# start of COLLECTED MATERIAL
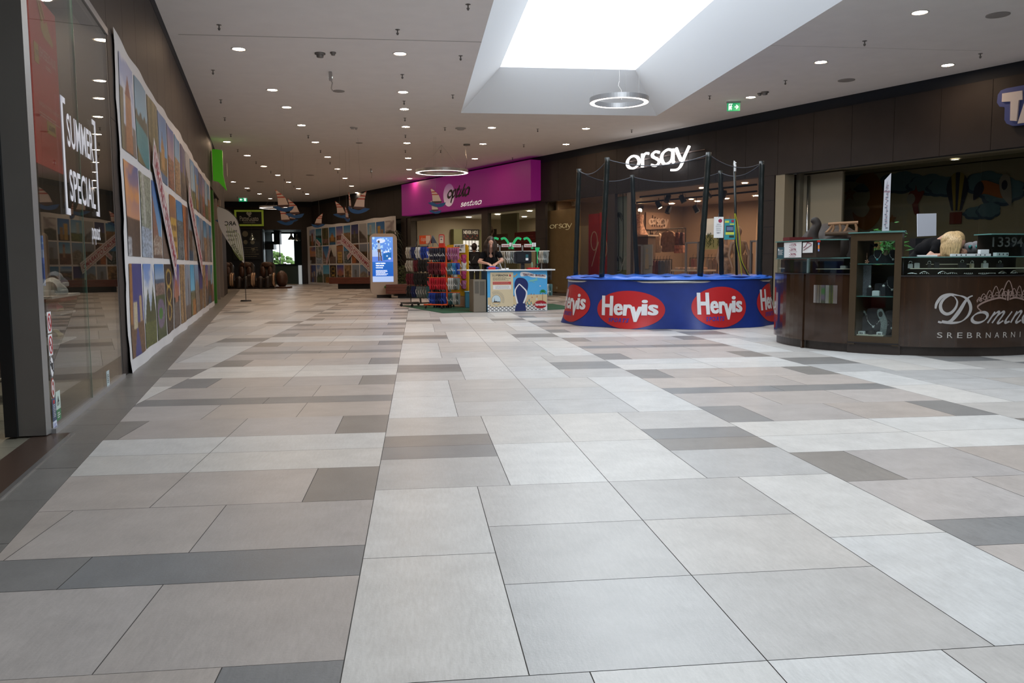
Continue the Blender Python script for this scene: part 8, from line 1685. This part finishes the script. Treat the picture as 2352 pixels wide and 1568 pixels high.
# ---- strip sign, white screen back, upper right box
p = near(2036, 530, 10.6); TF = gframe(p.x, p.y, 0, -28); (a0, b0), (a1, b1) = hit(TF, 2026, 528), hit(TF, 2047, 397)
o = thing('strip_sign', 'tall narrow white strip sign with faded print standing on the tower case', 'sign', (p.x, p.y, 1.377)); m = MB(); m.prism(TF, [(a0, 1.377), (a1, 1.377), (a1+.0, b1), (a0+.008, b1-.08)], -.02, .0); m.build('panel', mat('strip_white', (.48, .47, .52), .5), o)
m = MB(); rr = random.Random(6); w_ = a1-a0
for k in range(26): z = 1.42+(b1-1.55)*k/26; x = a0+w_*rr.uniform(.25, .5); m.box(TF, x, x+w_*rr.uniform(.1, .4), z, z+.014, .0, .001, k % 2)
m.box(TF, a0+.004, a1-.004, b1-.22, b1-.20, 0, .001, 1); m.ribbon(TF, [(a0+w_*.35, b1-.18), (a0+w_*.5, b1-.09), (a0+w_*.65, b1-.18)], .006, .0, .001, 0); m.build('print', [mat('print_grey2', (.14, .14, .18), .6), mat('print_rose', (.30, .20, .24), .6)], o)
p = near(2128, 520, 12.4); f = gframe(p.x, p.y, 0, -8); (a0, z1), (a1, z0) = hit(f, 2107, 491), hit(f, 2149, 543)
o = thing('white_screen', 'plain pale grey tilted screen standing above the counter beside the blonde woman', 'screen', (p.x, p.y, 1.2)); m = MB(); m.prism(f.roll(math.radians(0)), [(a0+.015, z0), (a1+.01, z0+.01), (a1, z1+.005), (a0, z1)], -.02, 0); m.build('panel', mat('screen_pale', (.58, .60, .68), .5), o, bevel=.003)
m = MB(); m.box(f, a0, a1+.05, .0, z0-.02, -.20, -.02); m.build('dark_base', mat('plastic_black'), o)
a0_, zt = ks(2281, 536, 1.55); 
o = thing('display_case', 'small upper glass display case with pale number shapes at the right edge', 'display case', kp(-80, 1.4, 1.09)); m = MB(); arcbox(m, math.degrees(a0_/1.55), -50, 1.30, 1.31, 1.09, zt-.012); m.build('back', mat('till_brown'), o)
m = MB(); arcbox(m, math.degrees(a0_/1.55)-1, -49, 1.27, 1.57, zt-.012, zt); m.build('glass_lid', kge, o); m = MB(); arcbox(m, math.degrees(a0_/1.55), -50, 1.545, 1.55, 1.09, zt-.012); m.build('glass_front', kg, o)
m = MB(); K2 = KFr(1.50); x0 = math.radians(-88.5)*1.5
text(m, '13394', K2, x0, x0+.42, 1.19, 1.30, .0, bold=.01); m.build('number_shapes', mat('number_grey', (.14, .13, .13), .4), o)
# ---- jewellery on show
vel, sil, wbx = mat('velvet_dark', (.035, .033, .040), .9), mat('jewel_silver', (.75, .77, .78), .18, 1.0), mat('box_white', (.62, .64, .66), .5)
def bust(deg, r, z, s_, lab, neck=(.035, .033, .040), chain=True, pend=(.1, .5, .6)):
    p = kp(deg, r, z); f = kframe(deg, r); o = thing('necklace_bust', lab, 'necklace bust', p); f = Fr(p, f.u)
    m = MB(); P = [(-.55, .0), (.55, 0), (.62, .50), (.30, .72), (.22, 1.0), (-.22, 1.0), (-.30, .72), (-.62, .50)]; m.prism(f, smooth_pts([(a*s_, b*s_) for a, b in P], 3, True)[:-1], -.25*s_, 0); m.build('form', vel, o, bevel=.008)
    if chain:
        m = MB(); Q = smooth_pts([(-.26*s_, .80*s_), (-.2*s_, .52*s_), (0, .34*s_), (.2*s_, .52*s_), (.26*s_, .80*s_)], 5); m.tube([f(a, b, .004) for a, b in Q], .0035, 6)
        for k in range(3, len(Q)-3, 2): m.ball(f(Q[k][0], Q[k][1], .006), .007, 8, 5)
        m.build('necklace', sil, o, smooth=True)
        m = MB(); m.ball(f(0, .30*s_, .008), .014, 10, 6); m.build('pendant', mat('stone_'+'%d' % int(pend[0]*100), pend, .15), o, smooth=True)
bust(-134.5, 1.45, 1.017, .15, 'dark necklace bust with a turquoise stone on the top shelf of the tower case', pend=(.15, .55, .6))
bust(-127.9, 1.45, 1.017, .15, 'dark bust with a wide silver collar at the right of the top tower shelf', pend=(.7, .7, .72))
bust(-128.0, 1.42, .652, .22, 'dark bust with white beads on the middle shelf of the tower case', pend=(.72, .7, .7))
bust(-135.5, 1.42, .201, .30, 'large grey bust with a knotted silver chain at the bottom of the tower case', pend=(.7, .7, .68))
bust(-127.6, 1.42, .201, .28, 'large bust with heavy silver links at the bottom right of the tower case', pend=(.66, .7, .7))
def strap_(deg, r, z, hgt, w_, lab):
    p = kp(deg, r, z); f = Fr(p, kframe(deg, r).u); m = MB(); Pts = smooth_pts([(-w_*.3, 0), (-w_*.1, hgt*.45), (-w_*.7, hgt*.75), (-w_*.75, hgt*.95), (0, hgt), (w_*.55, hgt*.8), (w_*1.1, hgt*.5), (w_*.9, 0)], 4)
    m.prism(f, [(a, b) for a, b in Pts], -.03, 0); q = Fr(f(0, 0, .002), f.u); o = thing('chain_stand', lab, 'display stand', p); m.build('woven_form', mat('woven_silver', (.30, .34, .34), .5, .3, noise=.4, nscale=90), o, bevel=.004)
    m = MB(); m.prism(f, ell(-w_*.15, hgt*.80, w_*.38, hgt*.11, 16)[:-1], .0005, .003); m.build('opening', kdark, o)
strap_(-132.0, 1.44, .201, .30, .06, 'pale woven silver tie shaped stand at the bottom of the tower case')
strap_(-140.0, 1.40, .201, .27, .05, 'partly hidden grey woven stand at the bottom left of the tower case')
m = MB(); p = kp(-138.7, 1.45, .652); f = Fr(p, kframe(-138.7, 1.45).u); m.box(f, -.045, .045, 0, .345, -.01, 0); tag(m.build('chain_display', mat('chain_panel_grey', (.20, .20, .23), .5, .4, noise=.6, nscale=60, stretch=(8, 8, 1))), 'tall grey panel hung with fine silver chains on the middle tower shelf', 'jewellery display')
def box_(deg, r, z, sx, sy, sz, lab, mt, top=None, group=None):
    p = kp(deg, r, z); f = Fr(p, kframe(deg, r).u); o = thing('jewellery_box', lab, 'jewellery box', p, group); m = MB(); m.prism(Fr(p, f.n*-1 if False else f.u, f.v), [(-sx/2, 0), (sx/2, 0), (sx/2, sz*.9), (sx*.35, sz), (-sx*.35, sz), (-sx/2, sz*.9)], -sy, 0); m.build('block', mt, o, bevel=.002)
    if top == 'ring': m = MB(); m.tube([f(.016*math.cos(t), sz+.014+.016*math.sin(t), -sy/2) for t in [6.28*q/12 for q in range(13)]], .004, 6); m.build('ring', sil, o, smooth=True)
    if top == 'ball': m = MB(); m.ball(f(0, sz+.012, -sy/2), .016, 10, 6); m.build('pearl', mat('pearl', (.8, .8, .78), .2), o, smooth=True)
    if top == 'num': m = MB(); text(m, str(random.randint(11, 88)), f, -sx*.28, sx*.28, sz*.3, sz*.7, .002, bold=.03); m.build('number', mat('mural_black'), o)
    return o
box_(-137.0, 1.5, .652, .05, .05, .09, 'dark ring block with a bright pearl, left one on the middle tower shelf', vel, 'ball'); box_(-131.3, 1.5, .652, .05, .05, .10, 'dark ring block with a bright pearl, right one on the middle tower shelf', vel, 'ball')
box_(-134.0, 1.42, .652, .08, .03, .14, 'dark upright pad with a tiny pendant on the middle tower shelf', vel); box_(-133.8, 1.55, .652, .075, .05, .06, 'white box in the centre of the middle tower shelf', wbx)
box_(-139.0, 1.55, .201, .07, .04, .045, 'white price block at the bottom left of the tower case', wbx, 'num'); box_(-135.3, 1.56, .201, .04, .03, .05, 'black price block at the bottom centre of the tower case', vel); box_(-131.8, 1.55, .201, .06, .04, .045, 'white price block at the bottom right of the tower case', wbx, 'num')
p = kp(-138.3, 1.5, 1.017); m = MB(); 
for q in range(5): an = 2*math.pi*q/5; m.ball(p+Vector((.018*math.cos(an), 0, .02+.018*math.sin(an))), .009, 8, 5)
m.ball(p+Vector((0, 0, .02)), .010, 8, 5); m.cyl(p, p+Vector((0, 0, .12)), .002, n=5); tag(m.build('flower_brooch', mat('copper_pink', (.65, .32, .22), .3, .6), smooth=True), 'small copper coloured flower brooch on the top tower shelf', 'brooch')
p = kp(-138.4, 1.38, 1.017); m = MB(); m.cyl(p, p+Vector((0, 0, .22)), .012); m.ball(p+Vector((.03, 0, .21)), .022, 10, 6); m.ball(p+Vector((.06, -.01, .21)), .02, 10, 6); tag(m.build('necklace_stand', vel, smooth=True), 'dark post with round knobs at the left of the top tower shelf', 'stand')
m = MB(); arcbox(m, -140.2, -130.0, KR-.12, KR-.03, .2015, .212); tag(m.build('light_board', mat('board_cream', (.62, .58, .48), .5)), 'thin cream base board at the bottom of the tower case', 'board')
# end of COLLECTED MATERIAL
Filter the listing above for the string "wide" and copy every matching line.

WRITTEN SOLUTION
Continue the Blender Python script for this scene: part 8, from line 1685. This part finishes the script. Treat the picture as 2352 pixels wide and 1568 pixels high.
bust(-127.9, 1.45, 1.017, .15, 'dark bust with a wide silver collar at the right of the top tower shelf', pend=(.7, .7, .72))